Hippocampe
Hippocampe

Spectacle de la compagnie Le 13ème cri (69), vu à l'Impro Club d'Avignon dans le cadre du Festival OFF 2023.

 

Mise en scène et interprètes : Johanna Tixier et Jérémy Jeannès

Création sonore : Yannick Loubet

Création lumière : Quentin Myon

Genre : Théâtre / improvisation

Public : à partir de 7 ans 

Durée : 1h

 

Qui n’a jamais rêvé de vivre en pleine conscience la réalité d’un rêve ? De goûter les saveurs de l’hypnagogique cher à Dali et poursuivre cette dynamique onirique jusque dans les tréfonds des puissances créationnelles du songe ?! Hippocampe, c’est cela. Un voyage envoutant dans les mystères du rêve.

 

Et voici la splendeur du protocole suivi pour ce faire : le public dans le théâtre, deux rayonnants comédiens sur scène, un musicien endormi. Réveiller le musicien. Les comédiens demandent alors au public de choisir un des cinq sens du perceptif humain et de laisser agir le pouvoir d’évocation immédiate inhérente à ce choix. Pour nous, ce fut le toucher et un spectateur se souvint d’un contact récent avec du scotch, qui collait…La colle, se souvenir , se souvenir…La colle Cléopâtre, la petite peau qui se détache après un contact avec la colle glue, être collé à l’école, être collé à l’autre, être à la colle nous apprendra aussi un monsieur rappelant que l’expression signifiait à l’époque vivre avec quelqu’un sans être marié…Ainsi vont émerger dans une infusion collective la saveur déjà pré onirique de ces résurgences mémorielles…Tiens, tiens, l’hippocampe, au-delà de ce petit animal marin bien connu, ne serait-il pas dans le cerveau autre chose que le siège de la mémoire par lequel va s’assoir en majesté la force récréative de la narration cérébrale qu’est le rêve? Eh bien si !

Fin de ce partage. Nous, public, comprenons que nourris de cette effusion collective résultant du choix du sens, les deux comédiens vont à présent improviser notre rêve devant nos yeux grands ouverts, cœurs et esprits embarqués dans cette plongée dans les arcanes de la psyché.

Aucun mot ne sera partagé entre les comédiens ; seuls, un regard et une étreinte. Etreinte qui nous étreint , nous saisit, nous suspend de l’espace-temps en place, et ne nous ramènera aux rives de la conscience ordinaire qu’une heure plus tard…Une heure qui ne se quantifiera alors pas autrement que par la densité qualitative de l’éblouissement par le songe qui promet d'ores et déjà sa valeur transformative pour l’être qui va la franchir. En d’autres termes ? Le temps n’existe plus.

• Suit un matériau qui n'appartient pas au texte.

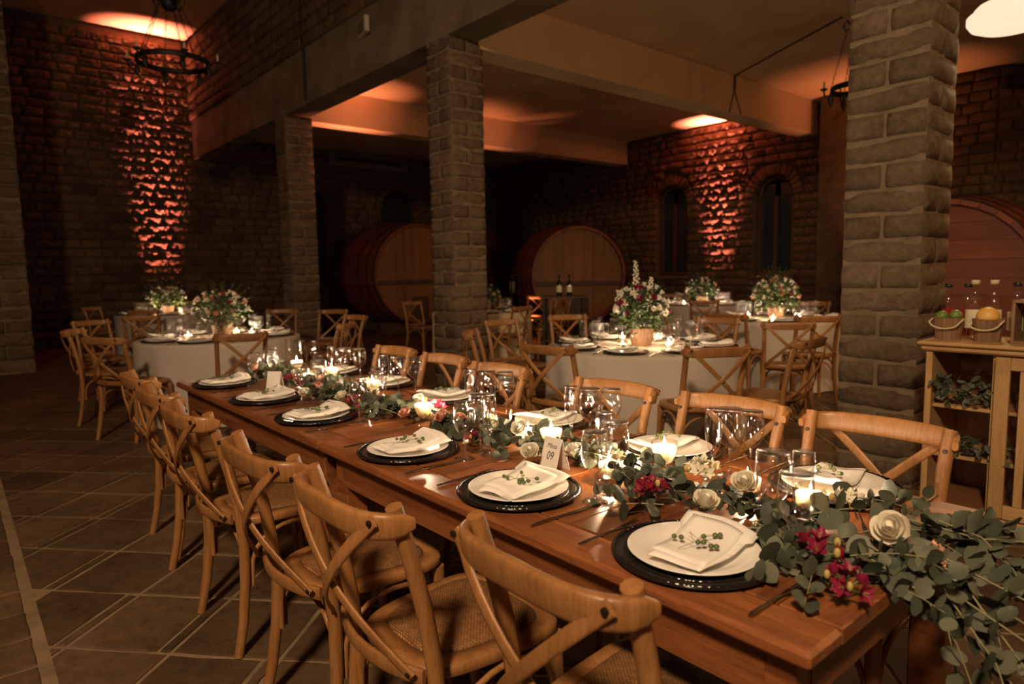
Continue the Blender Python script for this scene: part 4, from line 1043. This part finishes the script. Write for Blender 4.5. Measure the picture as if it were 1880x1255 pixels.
# ------------------------------------------------------------------ round tables
def round_table(key, n, a0, seed, zc=.77, cream=False, tall=1.0, ncand=4, cands=None, detail=True):
    cx, cy = T[key]; nm = TN[key]; r = random.Random(seed)
    t = thing('round_table', 'round table hidden under a cloth, '+nm[4:]+' itself', 'table', (cx, cy, 0), 0)
    part('tabletop', MB().lathe([(.0001, .735), (.74, .735), (.75, .74), (.75, .755), (.74, .7605), (.0001, .7605)], 48), 'darkwood', t)
    part('pedestal', MB().lathe([(.0001, 0), (.30, 0), (.30, .03), (.06, .06), (.05, .7), (.12, .734), (.0001, .7345)], 24), 'darkwood', t)
    # draped cloth
    N = 120; vs = []; fs = []; ph = [r.uniform(0, 6.28) for _ in range(4)]
    rings = [(.0, .7645, 0), (.4, .7645, 0), (.75, .7645, 0), (.762, .758, 0), (.766, .73, .05), (.766, .6, .35), (.766, .4, .7), (.77, .2, 1), (.785, .012, 1.15)]
    for k, (rad, z, f) in enumerate(rings):
        for i in range(N):
            a = 2*PI*i/N; w = (math.sin(a*11+ph[0])+.6*math.sin(a*17+ph[1])+.5*math.sin(a*7+ph[2]))*.016*f
            rr = max(rad, .0001)+w-(.02*f if f else 0)*0; vs.append((rr*math.cos(a), rr*math.sin(a), z))
    for k in range(len(rings)-1):
        for i in range(N): j = (i+1) % N; fs.append((k*N+i, k*N+j, (k+1)*N+j, (k+1)*N+i))
    cl = part('tablecloth', MB().add(vs, fs, True), 'cream' if cream else 'cloth', None, (cx, cy, 0)); tag(cl, 'floor-length %s tablecloth draped over %s' % ('cream' if cream else 'taupe linen', nm), 'tablecloth', 'round tablecloths')
    z = .7652
    cdir = math.atan2(-cy, -cx)
    pos = ['near edge', 'near right edge', 'right edge', 'far right edge', 'far edge', 'far left edge', 'left edge', 'near left edge', 'left-hand rear']
    for i in range(n):
        a = cdir+a0+2*PI*i/n; ux, uy = math.cos(a), math.sin(a); px, py = cx+ux*.565, cy+uy*.565; rz = a+PI/2+PI
        w = pos[int(round(((a-cdir) % (2*PI))/(2*PI)*8)) % 8] if n <= 8 else pos[i]
        lb = lambda s: '%s at the %s of %s' % (s, w, nm)
        clone('charger', make_charger, (px, py, z), 0, lb('black charger'), 'chargers on '+nm)
        clone('plate', make_plate, (px, py, z+.0063), 0, lb('white plate on charger'), 'plates on '+nm)
        clone('napkin%d' % (i % 3), lambda: make_napkin(i % 3), (px, py, z+.0235), rz+.3, lb('folded white napkin'), 'napkins on '+nm)
        if detail:
            clone('sprig%d' % (i % 3), lambda: make_sprig(i % 3+3), (px, py, z+.045), rz+i, lb('berry sprig'), 'berry sprigs on '+nm)
            clone('knife', make_knife, (cx+ux*.62-uy*-.20, cy+uy*.62+ux*-.20, z), rz, lb('silver knife'), 'knives on '+nm)
            clone('fork', make_fork, (cx+ux*.62-uy*.20, cy+uy*.62+ux*.20, z), rz, lb('silver fork'), 'forks on '+nm)
        for kd, rr, da, s in (('wine_glass', .41, -.16, 'stemmed wine glass'), ('water_goblet', .37, .10, 'large water goblet'), ('champagne_flute', .47, .28, 'slim champagne flute')):
            clone(kd, (lambda k=kd: make_glass(k)), (cx+rr*math.cos(a+da), cy+rr*math.sin(a+da), z), i, lb(s), s+' on '+nm)
    for j, (x, y) in enumerate(cands):
        d = math.hypot(x-cx, y-cy)
        if d > .42: x = cx+(x-cx)*.30/d; y = cy+(y-cy)*.30/d
        candle(x, y, z, 'tall' if j % 2 else 'low', '%s lit votive candle on %s' % (['front', 'right-hand', 'rear', 'left-hand'][j % 4], nm), 'candles on '+nm, 1.4)
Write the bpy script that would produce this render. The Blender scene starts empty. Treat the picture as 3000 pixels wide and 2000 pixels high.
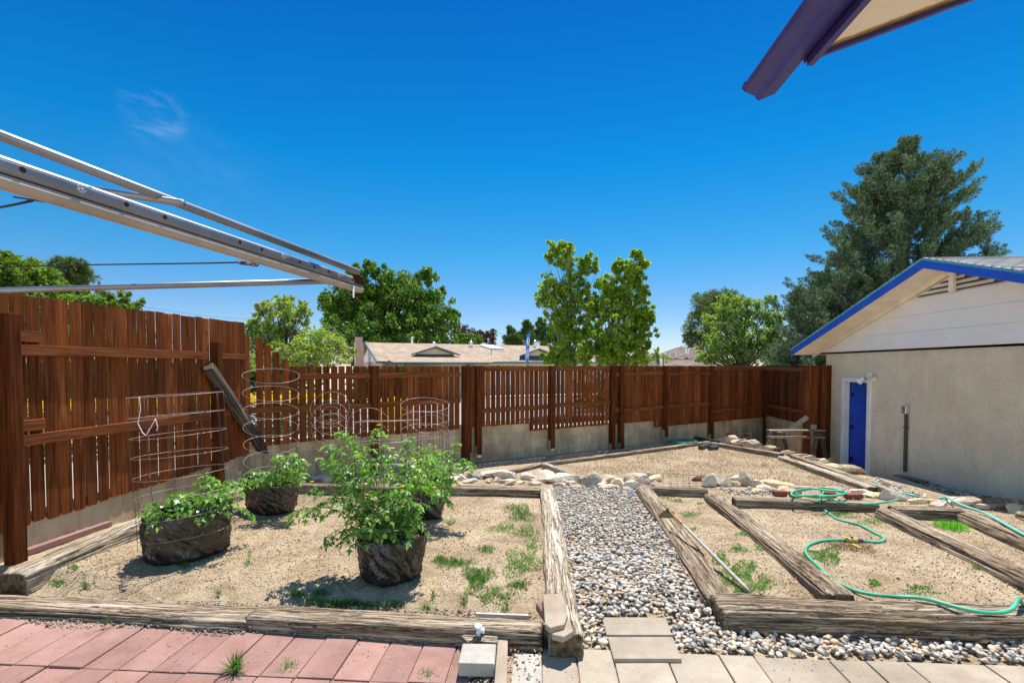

« Notre » rêve fut d’une fantaisie, d’une beauté, d’une sensibilité incroyable. Les sens de la colle furent tous passés en revue dans un travail de création dramatique et poétique de haut vol. Dans notre rêve, on a ri, on a pleuré, on a été surprit des rebondissements, nous nous sommes émerveillés. Impressionnés aussi. Impressionnée par la qualité, le professionnalisme de deux comédiens talentueux, à la générosité rare et à l’inventivité qu’une intelligence commune embrase de manière limpide douce et coordonnée.  Leur voix aussi, les deux ont une voix surréalistiquement belle qu’ils modulent génialement au gré des atmosphères et des personnages. Le musicien y trouve aussi sa juste et merveilleuse place à la manière toute aussi géniale que ses partenaire en les accompagnant et en nous accompagnant dans les rythmiques de ce rêve en revêtant et révélant toute une poétique. Les personnages du rêve s’enchaînent, se déchaînent,  on retrouve les leviers du travail du rêve théorisé par Freud, de la condensation au déplacement. On ressent à la fois la folie anarchique et inventive du songe tout en étant précisément scotché par la rigueur structurale nécessaire à la proposition théâtrale ( les enchainements rythmiques, les punchlines, les chutes ). Notons aussi une création lumière qui s’improvise elle aussi dans la magie de cet équilibre.

Magique. C’est le mot. Tel fut ce voyage. Mais alors, quel est le truc ? Il s’appelle certainement le talent , le travail, la bonté belle et sensible de qui veut donner à vivre jusqu’au bout la saveur des imaginaire à l’ouvrage.

Que tous nos endormissements s’accompagnent du réveil de cette même magie improvisatrice, notre conscience en aura vu en tout cas un merveilleux exemple.

Je compte bien rêver à nouveau avec eux et par eux. Un tout nouveau rêve bien sûr, que l’aléatoire de l’improvisation rend si unique et précieux.